The Reserve Bank of India views ‘high inflation as a major risk to macroeconomic stability and sustainable growth’, and accordingly monetary policy has been resolutely focused on aligning inflation to the 4% target on a durable basis, RBI Governor Shaktikanta Das said on Friday as he announced the Monetary Policy Committee’s unanimous decision to keep the policy repo rate unchanged at 6.50%.
“The MPC also decided by a majority of 5 out of 6 members to remain focused on withdrawal of accommodation to ensure that inflation progressively aligns to the target, while supporting growth,” Mr. Das said in his statement.
Elaborating on the MPC’s rationale for leaving interest rates unchanged for a fourth straight meeting, he said a silver lining of declining core inflation (i.e., CPI excluding the food and fuel components) notwithstanding , the overall inflation outlook was clouded by uncertainties that included the fall in kharif sowing for key crops like pulses and oil seeds, low reservoir levels, and volatile global food and energy prices.
Stating that the MPC had expressed concern about the possibility that the recurring incidence of large and overlapping food price shocks could “impart generalisation and persistence to headline inflation,” Mr. Das observed that economic activity, had, however, remained resilient.
“Taking into account the evolving inflation-growth dynamics and the cumulative policy repo rate hike of 250 basis points which is still working through the economy, the MPC decided to keep the policy repo rate unchanged at 6.50% in this meeting,” he added.
Asserting that the MPC remained highly alert and prepared to undertake timely policy measures, as may be necessary, to align inflation to the target and anchor inflation expectations, he observed that headwinds from geopolitical tensions and geoeconomic fragmentation, volatility in global financial markets, global economic slowdown, and the uneven distribution of monsoon rains posed risks to the outlook.
The RBI also retained its real GDP growth forecast for 2023-24 at 6.5% and its forecast for average CPI inflation for the current fiscal year at 5.4%. The MPC, however, raised its headline inflation projection for the second quarter that ended on September 30 by 20 basis points to 6.4%.

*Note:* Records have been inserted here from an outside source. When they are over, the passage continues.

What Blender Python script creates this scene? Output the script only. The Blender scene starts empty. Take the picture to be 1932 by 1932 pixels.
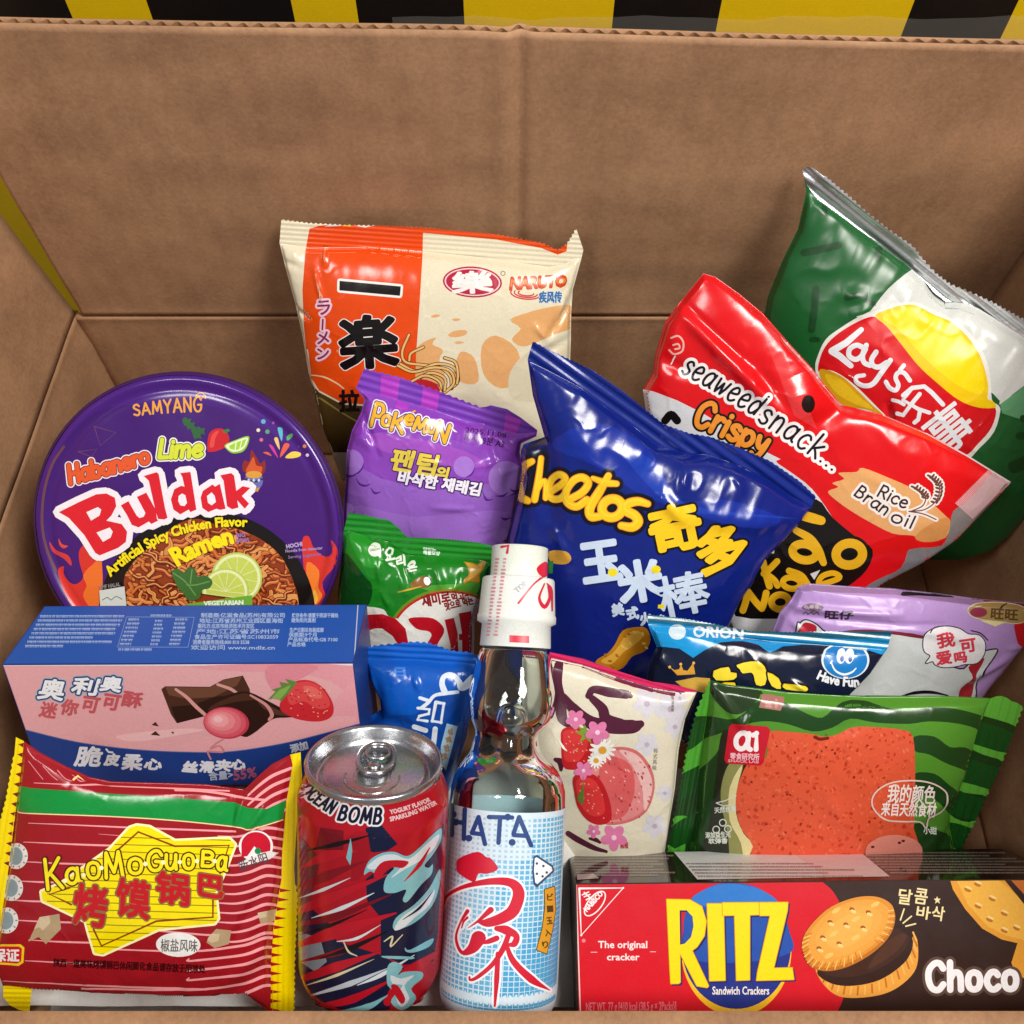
import bpy, math, random
import numpy as np
from mathutils import Vector
from mathutils.geometry import delaunay_2d_cdt

SC = bpy.context.scene
COL = SC.collection
rad = math.radians

# ------------------------------------------------------------------ camera
F = 1786.0            # focal length in picture units (picture is 1932 wide)
HALF = 966.0
PITCH = rad(60.0)
CAM = np.array([0.0, 0.0, 0.62])
RIGHT = np.array([1.0, 0.0, 0.0])
UP = np.array([0.0, math.sin(PITCH), math.cos(PITCH)])
FWD = np.array([0.0, math.cos(PITCH), -math.sin(PITCH)])
cd = bpy.data.cameras.new('camera')
cam = bpy.data.objects.new('camera', cd)
COL.objects.link(cam)
cam.location = CAM
cam.rotation_euler = (math.pi / 2 - PITCH, 0, 0)
cd.angle = 2 * math.atan(HALF / F)
cd.clip_start = 0.01
cd.clip_end = 50
SC.camera = cam

# ------------------------------------------------------------------ light
SC.view_settings.view_transform = 'Standard'
SC.view_settings.look = 'None'
SC.view_settings.exposure = 0.12
SC.view_settings.gamma = 1.0
w = bpy.data.worlds.new('World')
SC.world = w
w.use_nodes = True
w.node_tree.nodes['Background'].inputs[0].default_value = (0.93, 0.95, 1.0, 1)
w.node_tree.nodes['Background'].inputs[1].default_value = 0.22


def area_light(name, loc, target, size, power, color, size_y=None):
    ld = bpy.data.lights.new(name, 'AREA')
    ld.energy = power
    ld.color = color
    ld.size = size
    if size_y:
        ld.shape = 'RECTANGLE'
        ld.size_y = size_y
    o = bpy.data.objects.new(name, ld)
    COL.objects.link(o)
    o.location = loc
    d = Vector(target) - Vector(loc)
    o.rotation_euler = d.to_track_quat('-Z', 'Y').to_euler()
    return o


area_light('ceiling_lamp', (0.62, -0.05, 1.45), (0.0, 0.25, 0.1), 0.42, 19.0, (1.0, 0.96, 0.90))
area_light('second_ceiling_lamp', (-0.55, -0.25, 1.6), (0.0, 0.25, 0.1), 0.30, 6.5, (1.0, 0.97, 0.93))

# ------------------------------------------------------------------ materials
MATS = {}


def lin(hexs):
    hexs = hexs.lstrip('#')
    r = [int(hexs[i:i + 2], 16) / 255 for i in (0, 2, 4)]
    return tuple(c / 12.92 if c <= .04045 else ((c + .055) / 1.055) ** 2.4 for c in r) + (1,)


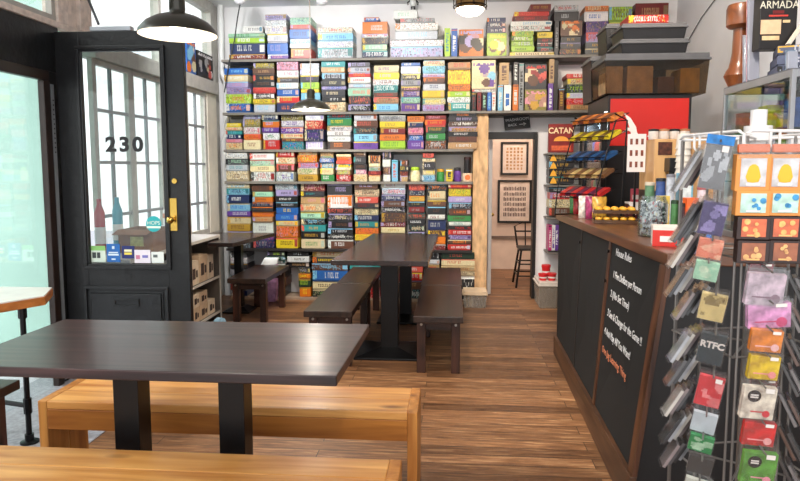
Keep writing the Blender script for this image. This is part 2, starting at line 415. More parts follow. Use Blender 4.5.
# ------------------------------------------------ the open street door with house number 230
DY=4.0
x0,x1,z0,z1=-2.545,-1.700,.03,2.285
D=thing('street_door',((x0+x1)/2,DY,z0),'black panelled street door with house number 230 on its glass, swung open','door')
t=.045
gx0,_=aty(83,150,DY); gx1,_=aty(165,150,DY); _,gzt=aty(120,49,DY); _,gzb=aty(120,266,DY)
b=MB(); b.box(x0,gx0,DY,DY+t,z0,z1); b.box(gx1,x1,DY,DY+t,z0,z1); b.box(gx0,gx1,DY,DY+t,gzt,z1); b.box(gx0,gx1,DY,DY+t,z0,gzb)
build(b,'door_leaf',blackpaint,D,bevel=.003)
def frame(b,x0,x1,z0,z1,w,ya,yb):
    b.box(x0,x1,ya,yb,z1-w,z1); b.box(x0,x1,ya,yb,z0,z0+w); b.box(x0,x0+w,ya,yb,z0+w,z1-w); b.box(x1-w,x1,ya,yb,z0+w,z1-w)
b=MB(); frame(b,gx0-.02,gx1+.02,gzb-.02,gzt+.02,.022,DY-.018,DY); frame(b,gx0,gx1,gzb,gzt,.014,DY-.01,DY+.02)
build(b,'glazing_bead',mat('bead_black',(18,19,21),.4,vary=.3,scale=30,bump=.3),D,bevel=.003)
build(MB().box(gx0,gx1,DY+.018,DY+.023,gzb,gzt),'glass_pane',glass('door_glass',(246,250,250),.04),D)
px0,_=aty(85,300,DY); px1,_=aty(169,300,DY); _,pz1=aty(120,286,DY); pz0=.22
b=MB(); frame(b,px0,px1,pz0,pz1,.02,DY-.014,DY); frame(b,px0+.035,px1-.035,pz0+.035,pz1-.035,.012,DY-.006,DY); b.box(px0+.05,px1-.05,DY-.012,DY,pz0+.05,pz1-.05)
build(b,'lower_panel',mat('panel_black',(24,26,29),.42,vary=.3,scale=26,bump=.35),D,bevel=.004)
mx,mz=aty(128,302,DY); b=MB(); frame(b,mx-.085,mx+.085,mz-.022,mz+.022,.008,DY-.02,DY-.012)
build(b,'letter_slot',mat('slot_black',(20,20,22),.3),D,bevel=.002)
brass=mat('brass',(196,160,80),.25,1)
lx,lz0=aty(174,231,DY); _,lz1=aty(174,198,DY)
lk=build(MB().box(lx-.026,lx+.026,DY-.007,DY,lz0,lz1),'lock_plate',brass,D,bevel=.003)
b=MB(); b.tube([(lx,DY-.007,lz0+.075),(lx,DY-.045,lz0+.075)],.011); b.sphere((lx,DY-.055,lz0+.075),.024); build(b,'door_knob',brass,lk)
kx,kz=aty(175,181,DY); b=MB(); b.tube([(kx,DY,kz),(kx,DY-.012,kz)],.017,14); build(b,'keyhole_lock',brass,D)
for i,ch in enumerate('230'):
    nx,nz=aty(109.5+13.5*i,145,DY); text(ch,.13,facing(nx,DY+.0165,nz),mat('number_black',(20,18,18),.4),'house_number',D,.001,sx=1.1,bold=.005)
# stickers on the door glass
def sticker(pxa,pya,pxb,pyb,c,marks=(),lab=None):
    a,za=aty(pxa,pyb,DY+.014); c1,zb=aty(pxb,pya,DY+.014); s=build(MB().box(a,c1,DY+.0155,DY+.0175,za,zb),'sticker',mat('sticker_%d_%d_%d'%c,c,.5,vary=.03),D); s['label']=lab
    for (u0,u1,v0,v1,cc) in marks:
        w,h=c1-a,zb-za
        build(MB().box(a+u0*w,a+u1*w,DY+.0145,DY+.0155,za+v0*h,za+v1*h),'sticker_print',mat('sticker_%d_%d_%d'%cc,cc,.5,vary=.03),s)
sticker(87,246,105,262,(224,240,226),((.0,1,.72,1,(150,210,120)),(.3,.5,.25,.6,(60,70,70)),(.55,.72,.25,.6,(60,70,70))),'white card with green strip on the glass')
sticker(107,244,119.5,262,(36,110,190),((.42,.6,.72,.88,(224,240,250)),(.15,.85,.5,.56,(224,240,250)),(.1,.9,.36,.46,(224,240,250)),(.35,.65,.12,.2,(224,240,250))),'blue sticker with white print')
sticker(122,246,134,258.5,(34,44,110),((.2,.8,.3,.48,(244,220,90)),(.2,.8,.54,.72,(244,240,200))),'navy sticker with yellow centre')
sticker(134.5,250,150,263,(232,226,236),((.1,.35,.3,.6,(200,120,150)),(.5,.85,.4,.6,(120,120,190))),'pale card with pink print')
sticker(151.5,252,163.5,263,(226,232,228),((.15,.5,.5,.75,(90,100,100)),),'small pale card')
cx,cz=aty(153.5,224,DY+.014); b=MB(); b.tube([(cx,DY+.0175,cz),(cx,DY+.0155,cz)],.052,24); s=build(b,'round_sticker',mat('teal_sticker',(40,170,176),.5,vary=.05),D); s['label']='round teal sticker with white lettering'
text('HOPS',.035,facing(cx,DY+.0145,cz+.006),mat('sticker_224_240_226',(224,240,226),.5),'sticker_print',s,.0004)
build(MB().box(cx-.047,cx+.047,DY+.0148,DY+.0155,cz-.028,cz-.014),'sticker_band',mat('sticker_224_240_226',(224,240,226),.5),s)
# door closer arm above the door
a0=aty(83,0,4.25); a1=aty(101,25,4.05)
closer=thing('door_closer',(-2.2,4.05,2.36),'thin grey stay rod running up from the top of the open door','door stay')
build(MB().tube([(a0[0],4.25,a0[1]+.1),(a1[0],4.02,a1[1])],.009),'rod',mat('steel_dark',(90,92,96),.4,.6),closer)
build(MB().box(a1[0]-.05,a1[0]+.22,4.0,4.05,2.287,2.315),'bracket',mat('steel_light',(170,174,180),.4,.6),closer,bevel=.003)
# ============================================================ GAME SHELVES ON THE BACK WALL
shelfm=mat('grey_shelf',(118,112,104),.5,vary=.1,scale=6)
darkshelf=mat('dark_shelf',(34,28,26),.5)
def zp(y): return aty(350,y,FY)[1]
SH_=[('highest',58.0,-2.43,2.25),('second',111.8,-2.43,.66),('third',149.4,-2.43,.215),('fourth',181.6,-2.43,.215),('fifth',249.5,-2.43,.215)]
ROWZ={}
for i,(nm,y,xa,xb) in enumerate(SH_):
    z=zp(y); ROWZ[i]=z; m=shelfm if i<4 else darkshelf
    if i==1: xb=2.25
    s=thing('wall_shelf',((xa+xb)/2,6.85,z-.03),'long %s board shelf packed with games on the back wall, %s from the top'%('pale grey' if i<4 else 'dark',['topmost','second','third','fourth','fifth'][i]),'shelf','wall shelves of the game library')
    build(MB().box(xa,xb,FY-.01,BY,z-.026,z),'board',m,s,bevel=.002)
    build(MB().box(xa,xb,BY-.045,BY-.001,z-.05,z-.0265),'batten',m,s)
    b=MB()
ROWZ[5]=.028
s=thing('base_shelf',(-1.1,6.85,0),'low dark plinth board on the floor carrying the lowest games','shelf')
build(MB().box(-2.40,.20,6.70,BY,0,.028),'board',mat('plinth_tan',(150,128,108),.6),s,bevel=.002)
# uprights
for (px,ya,yb,i) in ((556,60,111,0),):
    x,_=aty(px,80,FY); b=MB().box(x-.02,x+.02,FY,BY,zp(111.8),zp(58)-.052)
    tag(build(b,'shelf_upright',darkshelf),'black upright board dividing the second shelf near its right end','upright')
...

He said as per indications food inflation pressures throughout much of Q3, may not see a sustained easing. External factors like energy prices and financial market conditions continued to be volatile, he added.
“All these call for careful monitoring of incoming data and the outlook to clearly delineate the durable components of price shocks from its transitory elements,” he stressed, adding that monetary policy had to be in “absolute readiness to take appropriate and timely action to prevent any spillovers from food and fuel price shocks to underlying inflation trends and risks to anchoring of inflation expectations”. These were non-negotiable necessities, he emphasised.
“I would like to emphatically reiterate that our inflation target is 4% and not 2 to 6%,” Mr. Das stressed in the statement.
Later addressing a press conference, the RBI chief said to keep inflation at 4%. the monetary policy would remain actively anti-inflationary at the current juncture.
“Our aim is to align inflation to the target on a durable basis, while supporting growth. Our commitment to ensure financial stability reinforces our emphasis on price stability and anchoring of inflation expectations. This would keep inflation risk premium low and improve our competitiveness, productivity and growth potential,” he said.
He said liquidity in the system would be actively managed consistent with the monetary policy stance. Open Market Operation (OMO) sales would be undertaken as necessary.
“The financial sector balance sheet remains robust. While the RBI is closely monitoring the emerging trends, banks and NBFCs are expected to strengthen their internal surveillance mechanisms and institute suitable safeguards where ever necessary,” the Governor said, referring to the rapid rise in personal loans in recent months.
“Financial stability is fundamental to price stability and growth. The external sector is eminently manageable. Domestic economic activity continues to be resilient and India is poised to become the new growth engine of the world,” Mr. Das asserted.